Wednesday, October 22, 2014

Interferometry must be a pretty good idea. Everyone does it.

Many years ago, I read a cool article about very long baseline interferometry (VLBI). This is a technique where very sensitive radio telescopes are positioned on opposite sides of the world and are trained on a powerful and very distant radio source, such as a quasar. Quasars are thought to be some of the oldest and brightest galaxies in the universe. They're in the same position in the sky throughout the years because they're so far away.

VLBI is used to image very distant sources. As the entry for the subject in Wikipedia says, "This allows observations of an object that are made simultaneously by many radio telescopes to be combined, emulating a telescope with a size equal to the maximum separation between the telescopes." The idea is to simulate the biggest telescope in the world by using the size of the world to do it.

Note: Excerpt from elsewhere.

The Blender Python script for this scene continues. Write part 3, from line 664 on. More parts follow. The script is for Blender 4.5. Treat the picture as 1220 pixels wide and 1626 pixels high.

The article that I read years ago taught me that VLBI can be used to measure the rotational speed of the earth, that the speed of the earth's rotation changes with respect to the speed of the global jetstream, and that the shape of the earth can be measured very accurately with VLBI. The example in that article used two telescopes.

What I find interesting is that, as far as I know, all vertebrate animals have two eyes. Two eyes use a form of interferometry. The brain takes two simultaneous images or streams of images that can be used to calculate it's relative position in space and time. Somewhere, long ago, I learned that the brain uses two eyes to calculate distance within about 10 feet. For everything beyond that the brain uses one eye.

By the same token, many years ago, Scientific American ran an article about how owls hear. Owls are nocturnal creatures and have each ear pointed in a different direction. They can use their ears to listen for their prey and pinpoint it's location in the dark. This again, is a form of interferometry. The brain uses two different signals to determine the location of an object, like a mouse.

We have been graced with two eyes and two ears, probably for redundancy just so that we can see and hear if we lose one. But as we have evolved, it seems Nature has found unique benefits to having two ears and two eyes. One of them being a way to fix the location of things we see and hear. Nice work, Mother Nature.